**Set task:** Extract all of the data and reproduce it precisely.

======== Data provided

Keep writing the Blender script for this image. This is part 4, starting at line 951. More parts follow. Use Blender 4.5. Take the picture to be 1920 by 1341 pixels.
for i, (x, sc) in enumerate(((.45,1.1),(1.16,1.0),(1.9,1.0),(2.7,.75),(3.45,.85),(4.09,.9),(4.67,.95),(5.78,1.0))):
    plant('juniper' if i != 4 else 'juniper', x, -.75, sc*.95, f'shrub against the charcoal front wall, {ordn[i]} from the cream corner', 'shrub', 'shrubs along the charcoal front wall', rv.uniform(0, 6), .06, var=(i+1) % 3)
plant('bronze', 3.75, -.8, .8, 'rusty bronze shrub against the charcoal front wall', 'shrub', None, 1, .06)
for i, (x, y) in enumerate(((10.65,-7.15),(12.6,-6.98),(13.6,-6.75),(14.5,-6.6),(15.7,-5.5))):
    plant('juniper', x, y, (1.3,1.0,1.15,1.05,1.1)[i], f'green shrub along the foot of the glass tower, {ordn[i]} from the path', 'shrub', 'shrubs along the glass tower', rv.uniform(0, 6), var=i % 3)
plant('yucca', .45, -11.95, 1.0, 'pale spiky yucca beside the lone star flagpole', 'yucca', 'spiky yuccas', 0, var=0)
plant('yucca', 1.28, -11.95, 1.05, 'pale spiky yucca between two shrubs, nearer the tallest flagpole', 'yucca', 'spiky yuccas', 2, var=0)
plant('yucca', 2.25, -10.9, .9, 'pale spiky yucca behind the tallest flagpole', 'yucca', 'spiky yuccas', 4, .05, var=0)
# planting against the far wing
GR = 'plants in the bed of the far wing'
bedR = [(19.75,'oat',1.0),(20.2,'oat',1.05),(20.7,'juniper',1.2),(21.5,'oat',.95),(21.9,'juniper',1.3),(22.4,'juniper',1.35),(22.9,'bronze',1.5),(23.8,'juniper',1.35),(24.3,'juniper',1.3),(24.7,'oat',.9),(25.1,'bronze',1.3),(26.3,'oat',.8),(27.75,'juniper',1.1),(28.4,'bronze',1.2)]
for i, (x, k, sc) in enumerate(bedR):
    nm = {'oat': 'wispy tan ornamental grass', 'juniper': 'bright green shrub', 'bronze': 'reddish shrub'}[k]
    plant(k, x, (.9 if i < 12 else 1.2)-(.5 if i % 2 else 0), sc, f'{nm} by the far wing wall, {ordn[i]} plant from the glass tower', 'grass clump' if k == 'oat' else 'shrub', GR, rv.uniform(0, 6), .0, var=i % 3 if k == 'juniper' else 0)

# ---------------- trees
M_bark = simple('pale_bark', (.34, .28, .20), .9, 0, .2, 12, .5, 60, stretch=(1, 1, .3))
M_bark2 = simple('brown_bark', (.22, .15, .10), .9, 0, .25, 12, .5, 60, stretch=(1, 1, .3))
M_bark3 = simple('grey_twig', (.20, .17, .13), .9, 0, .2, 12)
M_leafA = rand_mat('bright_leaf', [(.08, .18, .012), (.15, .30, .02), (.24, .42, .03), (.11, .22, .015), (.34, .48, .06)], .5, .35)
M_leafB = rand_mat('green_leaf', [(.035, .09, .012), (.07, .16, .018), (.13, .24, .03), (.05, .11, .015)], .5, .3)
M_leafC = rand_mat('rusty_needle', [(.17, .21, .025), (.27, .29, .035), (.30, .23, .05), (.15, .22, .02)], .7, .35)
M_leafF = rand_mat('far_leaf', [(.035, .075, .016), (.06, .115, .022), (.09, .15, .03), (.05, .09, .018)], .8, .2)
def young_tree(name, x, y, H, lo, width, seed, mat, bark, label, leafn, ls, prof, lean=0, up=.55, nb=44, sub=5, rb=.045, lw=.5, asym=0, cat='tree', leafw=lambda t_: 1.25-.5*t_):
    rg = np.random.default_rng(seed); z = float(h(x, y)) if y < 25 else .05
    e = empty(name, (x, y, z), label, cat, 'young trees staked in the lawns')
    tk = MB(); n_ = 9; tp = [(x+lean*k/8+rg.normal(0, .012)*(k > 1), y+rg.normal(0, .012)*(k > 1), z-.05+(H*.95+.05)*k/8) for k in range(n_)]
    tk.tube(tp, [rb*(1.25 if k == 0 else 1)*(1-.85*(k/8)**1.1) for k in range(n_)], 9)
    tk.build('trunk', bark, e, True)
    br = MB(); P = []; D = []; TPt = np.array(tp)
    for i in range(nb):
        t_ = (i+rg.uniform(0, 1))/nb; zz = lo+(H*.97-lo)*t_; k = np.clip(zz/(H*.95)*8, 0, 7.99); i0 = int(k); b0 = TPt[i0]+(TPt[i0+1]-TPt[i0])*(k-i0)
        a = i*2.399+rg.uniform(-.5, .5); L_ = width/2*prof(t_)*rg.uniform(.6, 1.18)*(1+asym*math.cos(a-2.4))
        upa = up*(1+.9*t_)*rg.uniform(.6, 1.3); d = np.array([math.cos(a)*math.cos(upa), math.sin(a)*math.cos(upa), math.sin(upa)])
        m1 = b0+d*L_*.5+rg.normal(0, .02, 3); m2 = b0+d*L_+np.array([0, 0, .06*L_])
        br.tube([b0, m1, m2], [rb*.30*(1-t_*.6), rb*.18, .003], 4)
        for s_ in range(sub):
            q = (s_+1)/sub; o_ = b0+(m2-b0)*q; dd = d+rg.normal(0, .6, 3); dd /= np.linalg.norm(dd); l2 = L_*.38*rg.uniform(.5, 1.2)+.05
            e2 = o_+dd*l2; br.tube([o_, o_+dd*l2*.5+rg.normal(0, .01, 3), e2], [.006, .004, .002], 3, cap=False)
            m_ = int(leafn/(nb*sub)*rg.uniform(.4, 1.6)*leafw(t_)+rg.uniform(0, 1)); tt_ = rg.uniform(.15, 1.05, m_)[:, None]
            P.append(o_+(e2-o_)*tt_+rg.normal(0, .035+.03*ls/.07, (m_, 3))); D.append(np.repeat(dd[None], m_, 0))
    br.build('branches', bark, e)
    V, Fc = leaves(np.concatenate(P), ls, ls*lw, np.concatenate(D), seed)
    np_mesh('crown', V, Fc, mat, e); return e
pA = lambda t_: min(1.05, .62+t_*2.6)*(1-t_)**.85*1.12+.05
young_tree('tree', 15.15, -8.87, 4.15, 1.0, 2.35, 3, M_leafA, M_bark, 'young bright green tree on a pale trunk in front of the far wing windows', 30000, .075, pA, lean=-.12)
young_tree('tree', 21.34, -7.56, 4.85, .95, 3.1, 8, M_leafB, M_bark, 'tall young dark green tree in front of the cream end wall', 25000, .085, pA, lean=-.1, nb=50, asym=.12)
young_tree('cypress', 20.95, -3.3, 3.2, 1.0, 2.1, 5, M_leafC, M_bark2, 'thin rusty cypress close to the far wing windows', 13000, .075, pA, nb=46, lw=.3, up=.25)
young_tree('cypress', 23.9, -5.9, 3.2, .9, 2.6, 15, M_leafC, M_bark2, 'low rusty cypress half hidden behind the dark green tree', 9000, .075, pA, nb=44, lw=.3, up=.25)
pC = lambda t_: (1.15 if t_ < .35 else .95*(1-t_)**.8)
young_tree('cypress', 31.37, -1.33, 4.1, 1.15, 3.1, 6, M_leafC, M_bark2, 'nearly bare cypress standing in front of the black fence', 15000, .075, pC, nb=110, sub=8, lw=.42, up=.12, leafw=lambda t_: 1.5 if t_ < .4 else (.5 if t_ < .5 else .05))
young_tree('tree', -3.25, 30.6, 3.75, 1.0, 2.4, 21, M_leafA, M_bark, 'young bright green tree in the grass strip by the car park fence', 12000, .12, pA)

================

**Finished exercise:**
Keep writing the Blender script for this image. This is part 4, starting at line 951. More parts follow. Use Blender 4.5. Take the picture to be 1920 by 1341 pixels.
for i, (x, sc) in enumerate(((.45,1.1),(1.16,1.0),(1.9,1.0),(2.7,.75),(3.45,.85),(4.09,.9),(4.67,.95),(5.78,1.0))):
    plant('juniper' if i != 4 else 'juniper', x, -.75, sc*.95, f'shrub against the charcoal front wall, {ordn[i]} from the cream corner', 'shrub', 'shrubs along the charcoal front wall', rv.uniform(0, 6), .06, var=(i+1) % 3)
plant('bronze', 3.75, -.8, .8, 'rusty bronze shrub against the charcoal front wall', 'shrub', None, 1, .06)
for i, (x, y) in enumerate(((10.65,-7.15),(12.6,-6.98),(13.6,-6.75),(14.5,-6.6),(15.7,-5.5))):
    plant('juniper', x, y, (1.3,1.0,1.15,1.05,1.1)[i], f'green shrub along the foot of the glass tower, {ordn[i]} from the path', 'shrub', 'shrubs along the glass tower', rv.uniform(0, 6), var=i % 3)
plant('yucca', .45, -11.95, 1.0, 'pale spiky yucca beside the lone star flagpole', 'yucca', 'spiky yuccas', 0, var=0)
plant('yucca', 1.28, -11.95, 1.05, 'pale spiky yucca between two shrubs, nearer the tallest flagpole', 'yucca', 'spiky yuccas', 2, var=0)
plant('yucca', 2.25, -10.9, .9, 'pale spiky yucca behind the tallest flagpole', 'yucca', 'spiky yuccas', 4, .05, var=0)
# planting against the far wing
GR = 'plants in the bed of the far wing'
bedR = [(19.75,'oat',1.0),(20.2,'oat',1.05),(20.7,'juniper',1.2),(21.5,'oat',.95),(21.9,'juniper',1.3),(22.4,'juniper',1.35),(22.9,'bronze',1.5),(23.8,'juniper',1.35),(24.3,'juniper',1.3),(24.7,'oat',.9),(25.1,'bronze',1.3),(26.3,'oat',.8),(27.75,'juniper',1.1),(28.4,'bronze',1.2)]
for i, (x, k, sc) in enumerate(bedR):
    nm = {'oat': 'wispy tan ornamental grass', 'juniper': 'bright green shrub', 'bronze': 'reddish shrub'}[k]
    plant(k, x, (.9 if i < 12 else 1.2)-(.5 if i % 2 else 0), sc, f'{nm} by the far wing wall, {ordn[i]} plant from the glass tower', 'grass clump' if k == 'oat' else 'shrub', GR, rv.uniform(0, 6), .0, var=i % 3 if k == 'juniper' else 0)

# ---------------- trees
M_bark = simple('pale_bark', (.34, .28, .20), .9, 0, .2, 12, .5, 60, stretch=(1, 1, .3))
M_bark2 = simple('brown_bark', (.22, .15, .10), .9, 0, .25, 12, .5, 60, stretch=(1, 1, .3))
M_bark3 = simple('grey_twig', (.20, .17, .13), .9, 0, .2, 12)
M_leafA = rand_mat('bright_leaf', [(.08, .18, .012), (.15, .30, .02), (.24, .42, .03), (.11, .22, .015), (.34, .48, .06)], .5, .35)
M_leafB = rand_mat('green_leaf', [(.035, .09, .012), (.07, .16, .018), (.13, .24, .03), (.05, .11, .015)], .5, .3)
M_leafC = rand_mat('rusty_needle', [(.17, .21, .025), (.27, .29, .035), (.30, .23, .05), (.15, .22, .02)], .7, .35)
M_leafF = rand_mat('far_leaf', [(.035, .075, .016), (.06, .115, .022), (.09, .15, .03), (.05, .09, .018)], .8, .2)
def young_tree(name, x, y, H, lo, width, seed, mat, bark, label, leafn, ls, prof, lean=0, up=.55, nb=44, sub=5, rb=.045, lw=.5, asym=0, cat='tree', leafw=lambda t_: 1.25-.5*t_):
    rg = np.random.default_rng(seed); z = float(h(x, y)) if y < 25 else .05
    e = empty(name, (x, y, z), label, cat, 'young trees staked in the lawns')
    tk = MB(); n_ = 9; tp = [(x+lean*k/8+rg.normal(0, .012)*(k > 1), y+rg.normal(0, .012)*(k > 1), z-.05+(H*.95+.05)*k/8) for k in range(n_)]
    tk.tube(tp, [rb*(1.25 if k == 0 else 1)*(1-.85*(k/8)**1.1) for k in range(n_)], 9)
    tk.build('trunk', bark, e, True)
    br = MB(); P = []; D = []; TPt = np.array(tp)
    for i in range(nb):
        t_ = (i+rg.uniform(0, 1))/nb; zz = lo+(H*.97-lo)*t_; k = np.clip(zz/(H*.95)*8, 0, 7.99); i0 = int(k); b0 = TPt[i0]+(TPt[i0+1]-TPt[i0])*(k-i0)
        a = i*2.399+rg.uniform(-.5, .5); L_ = width/2*prof(t_)*rg.uniform(.6, 1.18)*(1+asym*math.cos(a-2.4))
        upa = up*(1+.9*t_)*rg.uniform(.6, 1.3); d = np.array([math.cos(a)*math.cos(upa), math.sin(a)*math.cos(upa), math.sin(upa)])
        m1 = b0+d*L_*.5+rg.normal(0, .02, 3); m2 = b0+d*L_+np.array([0, 0, .06*L_])
        br.tube([b0, m1, m2], [rb*.30*(1-t_*.6), rb*.18, .003], 4)
        for s_ in range(sub):
            q = (s_+1)/sub; o_ = b0+(m2-b0)*q; dd = d+rg.normal(0, .6, 3); dd /= np.linalg.norm(dd); l2 = L_*.38*rg.uniform(.5, 1.2)+.05
            e2 = o_+dd*l2; br.tube([o_, o_+dd*l2*.5+rg.normal(0, .01, 3), e2], [.006, .004, .002], 3, cap=False)
            m_ = int(leafn/(nb*sub)*rg.uniform(.4, 1.6)*leafw(t_)+rg.uniform(0, 1)); tt_ = rg.uniform(.15, 1.05, m_)[:, None]
            P.append(o_+(e2-o_)*tt_+rg.normal(0, .035+.03*ls/.07, (m_, 3))); D.append(np.repeat(dd[None], m_, 0))
    br.build('branches', bark, e)
    V, Fc = leaves(np.concatenate(P), ls, ls*lw, np.concatenate(D), seed)
    np_mesh('crown', V, Fc, mat, e); return e
pA = lambda t_: min(1.05, .62+t_*2.6)*(1-t_)**.85*1.12+.05
young_tree('tree', 15.15, -8.87, 4.15, 1.0, 2.35, 3, M_leafA, M_bark, 'young bright green tree on a pale trunk in front of the far wing windows', 30000, .075, pA, lean=-.12)
young_tree('tree', 21.34, -7.56, 4.85, .95, 3.1, 8, M_leafB, M_bark, 'tall young dark green tree in front of the cream end wall', 25000, .085, pA, lean=-.1, nb=50, asym=.12)
young_tree('cypress', 20.95, -3.3, 3.2, 1.0, 2.1, 5, M_leafC, M_bark2, 'thin rusty cypress close to the far wing windows', 13000, .075, pA, nb=46, lw=.3, up=.25)
young_tree('cypress', 23.9, -5.9, 3.2, .9, 2.6, 15, M_leafC, M_bark2, 'low rusty cypress half hidden behind the dark green tree', 9000, .075, pA, nb=44, lw=.3, up=.25)
pC = lambda t_: (1.15 if t_ < .35 else .95*(1-t_)**.8)
young_tree('cypress', 31.37, -1.33, 4.1, 1.15, 3.1, 6, M_leafC, M_bark2, 'nearly bare cypress standing in front of the black fence', 15000, .075, pC, nb=110, sub=8, lw=.42, up=.12, leafw=lambda t_: 1.5 if t_ < .4 else (.5 if t_ < .5 else .05))
young_tree('tree', -3.25, 30.6, 3.75, 1.0, 2.4, 21, M_leafA, M_bark, 'young bright green tree in the grass strip by the car park fence', 12000, .12, pA)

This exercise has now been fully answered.